米国務省当局者は露朝首脳会談開催について、「米国と国際社会は北朝鮮の『FFVD』(最終的で完全に検証された非核化)という共通の目標に向けて注力していく」と述べ、対北包囲網を崩すことのないようロシアをけん制した。2月末の米朝首脳会談後、米朝交渉は停滞しているが、トランプ米大統領は「一歩一歩進める。急ぐと適切なディール(取引)にならない」と急がない考えを示している。トランプ政権は、中国やロシアが北朝鮮の要請に応じ、対北圧力が緩むことを警戒している。今後、中露が連携して北朝鮮への制裁緩和を求めてきたとしても、「FFVD」が前提であるとの考えを崩さない方針だ。露朝首脳会談に先立ち、米国のスティーブン・ビーガン北朝鮮担当特別代表が18日にモスクワを訪れたのも、制裁維持の米国の方針についてロシア側にクギを刺すためだった。
 ただ、米国は北朝鮮が核実験や弾道ミサイル発射などに出ない限り、米朝関係の悪化を望んでおらず、北朝鮮が「新型の戦術誘導兵器」の発射実験を行った際も、冷静な対応に終始した。
 
トランプ氏は多国間の枠組みを嫌っており、プーチン氏が言及する6か国協議の再開に消極的とみられる。今回の首脳会談で露朝は連携強化を確認したが、「ロシアはあくまでも脇役だ。米朝の枠組みで非核化交渉が続くことになるだろう」(米専門家)との見方が有力だ。
                          (ワシントン 横堀裕也)

 「北朝鮮には安全の保証が必要だ。国際社会が保証を与える状況を想定するのが正しい」と語ったプーチン氏の言葉が会談を象徴しています。
 ハノイで行われた 2回目の米朝会談が決裂に終わり、国連の制裁が継続されたままで不安定な状況が継続されている金正恩。
 CIAとも、FBIともその活動の支援が報道される「自由朝鮮」の活動が顕在化し、米軍直接の斬首作戦の他に脅威が増した金正恩。
 経済制裁効果が効いてきていることによる、国内での不安の広がりが、かねてからのプーチン氏の招聘に金正恩を走らせたのですね。
 「米国は『先に武装解除させ、後で体制転覆させる』野望を実現する条件を整えようと躍起になっている」と非難していた金正恩の言葉は、その不安な心境を吐露しています。
 
 国際社会から制裁を受けている事では同様に苦しいロシア。
 18年の露朝間の貿易額は前年比でほぼ半減し3400万ドルに落ち込んだのだそうです。北朝鮮が収得した大陸間弾道ミサイルの技術の元はロシアであることは諸兄がご承知の通りです。
 派遣労働者の搾取削減の国連制裁は、いまだ完了していません。
 制裁で苦しむ両国の内情は共通していて、対北朝鮮制裁の緩和が欲しい点も両国共通の願い。
 だったら、『FFVD』(最終的で完全に検証された非核化)を進めればよい金正恩ですが、核を放棄することは、政権の放棄に繋がることでありえない選択肢。

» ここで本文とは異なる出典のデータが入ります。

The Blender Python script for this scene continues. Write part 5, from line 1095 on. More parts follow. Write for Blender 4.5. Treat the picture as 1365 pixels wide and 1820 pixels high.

 米と、中国の後ろ盾を得た北朝鮮とで展開されている朝鮮半島のパワーバランス変化の展開。
 金王朝産みの親としては、絡みたいロシア。
 北朝鮮への影響力確保は対米の外交力ードになるとも考えるロシア。

 経済的にも、外交戦術的にも利害が一致する両国首脳会談。
 安倍首相を翻弄し、遂にはゼロ島返還で平和条約(=経済支援)締結を急がせるまでに至らしめた、外交手練手管では、トップクラスのプーチン氏と、綱渡り外交で生き延びてきた北朝鮮との騙し合い合戦の幕が切っておとされました。
 一層複雑化するのか、米国が主導権を握った現状で、「FFVD」に向けて進んでいくのか。「自由朝鮮」の行動表面化の様な、北朝鮮国内情勢に変化が生じるのか。
 新たな展開が見える北朝鮮の動向に注目ですね。